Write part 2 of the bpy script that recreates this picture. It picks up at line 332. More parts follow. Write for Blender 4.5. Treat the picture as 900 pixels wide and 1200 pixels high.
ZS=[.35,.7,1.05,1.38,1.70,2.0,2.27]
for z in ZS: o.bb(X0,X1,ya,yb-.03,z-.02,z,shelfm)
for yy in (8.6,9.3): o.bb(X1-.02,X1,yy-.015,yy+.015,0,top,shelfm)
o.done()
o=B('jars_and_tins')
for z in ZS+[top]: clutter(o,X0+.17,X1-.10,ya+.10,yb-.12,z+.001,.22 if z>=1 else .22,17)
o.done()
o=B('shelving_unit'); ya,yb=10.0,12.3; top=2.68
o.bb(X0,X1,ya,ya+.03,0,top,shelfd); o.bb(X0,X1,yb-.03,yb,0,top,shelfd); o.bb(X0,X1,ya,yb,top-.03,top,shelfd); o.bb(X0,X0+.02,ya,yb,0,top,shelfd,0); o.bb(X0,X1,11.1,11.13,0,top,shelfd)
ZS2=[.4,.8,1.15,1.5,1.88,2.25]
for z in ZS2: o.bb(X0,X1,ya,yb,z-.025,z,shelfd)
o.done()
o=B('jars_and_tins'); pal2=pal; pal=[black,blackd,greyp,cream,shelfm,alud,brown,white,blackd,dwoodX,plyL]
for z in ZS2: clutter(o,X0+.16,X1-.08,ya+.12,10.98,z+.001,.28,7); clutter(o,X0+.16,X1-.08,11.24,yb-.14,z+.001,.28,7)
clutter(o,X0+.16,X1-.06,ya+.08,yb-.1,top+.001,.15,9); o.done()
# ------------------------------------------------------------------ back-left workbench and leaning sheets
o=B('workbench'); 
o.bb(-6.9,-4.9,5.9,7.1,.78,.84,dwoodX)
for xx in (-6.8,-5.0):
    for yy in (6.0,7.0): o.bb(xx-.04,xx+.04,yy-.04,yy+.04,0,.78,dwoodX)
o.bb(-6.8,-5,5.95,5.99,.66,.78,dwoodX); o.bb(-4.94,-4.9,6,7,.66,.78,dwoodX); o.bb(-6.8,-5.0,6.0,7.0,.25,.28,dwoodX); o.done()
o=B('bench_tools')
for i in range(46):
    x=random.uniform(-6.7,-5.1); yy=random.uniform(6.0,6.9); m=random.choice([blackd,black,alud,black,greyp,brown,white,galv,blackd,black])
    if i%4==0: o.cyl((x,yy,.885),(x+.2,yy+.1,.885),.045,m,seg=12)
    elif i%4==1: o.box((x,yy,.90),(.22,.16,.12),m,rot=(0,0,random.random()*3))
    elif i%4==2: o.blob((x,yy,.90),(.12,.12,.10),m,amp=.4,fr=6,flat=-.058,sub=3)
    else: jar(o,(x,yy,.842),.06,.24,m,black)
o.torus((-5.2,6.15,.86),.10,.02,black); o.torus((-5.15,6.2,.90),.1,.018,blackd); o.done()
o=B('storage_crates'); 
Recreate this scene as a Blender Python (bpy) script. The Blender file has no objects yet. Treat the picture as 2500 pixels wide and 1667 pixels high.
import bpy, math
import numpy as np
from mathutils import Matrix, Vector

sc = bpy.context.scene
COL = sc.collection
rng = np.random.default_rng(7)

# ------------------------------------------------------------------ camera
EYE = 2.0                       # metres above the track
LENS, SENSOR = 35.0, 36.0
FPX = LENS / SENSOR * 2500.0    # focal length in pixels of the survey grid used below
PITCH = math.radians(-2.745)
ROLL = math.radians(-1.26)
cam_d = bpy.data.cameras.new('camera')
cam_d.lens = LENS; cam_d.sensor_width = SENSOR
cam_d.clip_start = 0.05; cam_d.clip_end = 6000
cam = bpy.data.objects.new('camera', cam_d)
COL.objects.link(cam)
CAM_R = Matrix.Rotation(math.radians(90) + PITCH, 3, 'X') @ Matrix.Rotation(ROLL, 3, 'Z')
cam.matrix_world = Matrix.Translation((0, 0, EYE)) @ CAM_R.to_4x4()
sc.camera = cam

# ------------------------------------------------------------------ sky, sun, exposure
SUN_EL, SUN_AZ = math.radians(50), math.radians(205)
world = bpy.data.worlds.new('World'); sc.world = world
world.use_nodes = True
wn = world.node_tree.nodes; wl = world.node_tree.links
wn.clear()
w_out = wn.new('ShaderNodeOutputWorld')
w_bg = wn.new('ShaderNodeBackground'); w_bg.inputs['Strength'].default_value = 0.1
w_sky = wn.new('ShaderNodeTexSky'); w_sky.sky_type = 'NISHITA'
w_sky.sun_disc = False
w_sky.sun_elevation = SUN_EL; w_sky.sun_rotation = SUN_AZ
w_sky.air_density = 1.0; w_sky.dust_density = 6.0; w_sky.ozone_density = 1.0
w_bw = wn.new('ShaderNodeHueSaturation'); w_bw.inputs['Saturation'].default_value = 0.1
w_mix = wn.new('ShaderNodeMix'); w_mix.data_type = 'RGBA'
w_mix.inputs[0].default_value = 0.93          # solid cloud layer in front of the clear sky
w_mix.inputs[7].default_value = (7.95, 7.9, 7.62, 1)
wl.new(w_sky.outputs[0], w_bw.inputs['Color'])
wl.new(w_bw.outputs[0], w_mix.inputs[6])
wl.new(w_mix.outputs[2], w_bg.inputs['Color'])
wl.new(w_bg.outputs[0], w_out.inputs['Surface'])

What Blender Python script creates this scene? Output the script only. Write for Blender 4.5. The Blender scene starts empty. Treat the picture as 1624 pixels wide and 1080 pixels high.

------------------------------

Written exercise -> Find every line that holds "this" and copy it.

Solution to the problem ->
Write part 2 of the bpy script that recreates this picture. It picks up at line 332. More parts follow. Write for Blender 4.5. Treat the picture as 900 pixels wide and 1200 pixels high.
Recreate this scene as a Blender Python (bpy) script. The Blender file has no objects yet. Treat the picture as 2500 pixels wide and 1667 pixels high.
What Blender Python script creates this scene? Output the script only. Write for Blender 4.5. The Blender scene starts empty. Treat the picture as 1624 pixels wide and 1080 pixels high.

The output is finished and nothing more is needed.